高橋:その一方、デヴィッドがポインター・シスターズ「Jump (For My Love)」に乗せて首相官邸内を縦横無尽に踊り回る茶目っ気たっぷりのミュージカルシーンがあったりするのも楽しい。実はこの曲の歌詞も秘書・ナタリー(マルティン・マカッチョン)のデヴィッドに対する秘めた思いを代弁しているとも受け取れるんだよね。「その火を飛び越してこい!」と。
高橋:同じクリスマスを舞台にしたラブコメ映画では『あなたが寝てる間に…』(1995年)もそうだけど、やっぱり他人を思いやる気持ち、素晴らしいホリデーシーズンをみんなでシェアしようというクリスマススピリットが根底にあるんだろうね。そもそもクリスマススピリットとラブコメは信条的にめちゃくちゃ相性がいいんだよ。スーさんが言った「壮大な嘘を信じさせる」という点においてもクリスマスは最高のステージだと思うな。壮大な嘘といえば、この映画は「ヒュー・グラント首相」を力ずくでアリにしているのもすごい(笑)。
スー:なにがすごいってさ、首相との恋も、小学生の片思いも、すべてちゃんと同価値に思えるところなのよ。愛に貴賎がない。作り手の矜持だと思う。
高橋:うん。そのスタンスは最後の最後で明確に提示されるよね。「愛に貴賎なし」という話が出たところで聞いておきたいんだけど、ジュリエットに片思いしてるマークがクリスマス・イヴにとる行動、あれってどう思った? 普通に考えれば絶対にアウトだと思うんだけど、あそこに至るまでのマークの葛藤に思いを馳せつつ「これでいいんだ…これでいいんだ」と自分を諭すようにつぶやきながら去っていく彼の姿を見ていると、怒涛の群像劇の流れの中ということもあって泣けてきちゃって。女性陣からは「キモい!」って一蹴されてしまいそうだけど、ビリー・スクワイアも「Christmas Is Time to Say “I Love You”」と歌っていることだし大目に見てほしい!

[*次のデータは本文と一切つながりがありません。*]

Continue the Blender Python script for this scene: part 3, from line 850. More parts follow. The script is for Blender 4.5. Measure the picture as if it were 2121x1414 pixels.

スー:あれだけで観るとやや気持ち悪い話なんだけどね…。このマーク役のアンドリュー・リンカーンって役者、どっかで見たことあるなあと思いながら観てたんだけど、びっくり! 『ウォーキング・デッド』のリック(主役)だよね! 出世したわねぇ~。そうそう、俳優陣の豪華さも、この作品の特筆すべきポイントかも。コリン・ファースも『シングルマン』(2009年)や『英国王のスピーチ』(2010年)前だし。大物になる前の俳優がたくさん出てる。ジュリエット役のキーラ・ナイトレイの初々しいことと言ったら…。
高橋:キャストではちょい役やカメオもなかなか見所あったね。アメリカ大統領役のビリー・ボブ・ソーントン、ただのコメディリリーフと甘く見ていたら思わぬところで思わぬ活躍をするローワン・アトキンソン、アメリカへナンパ旅行に行くコリン(クリス・マーシャル)のエピソードに登場するデニス・リチャーズとシャノン・エリザベス。あとは90年代に一世を風靡した某スーパーモデルが出てくるけど、それはお楽しみにしておこう(笑)。
スー:イギリスではモテなくても、アメリカでならモテるはずだって思いこむ青年のエピソードね。で、連れて帰ってきたのが思いっきりステレオタイプなアメリカ人女性! アメリカに対して必ず辛辣な目を向けることを忘れないのがリチャード・カーティスだよね(笑)。リチャード・カーティスは天才脚本家にして、ラブコメ映画の神様。
高橋:彼が携わったラブコメディはほぼすべてクラシックだもんね。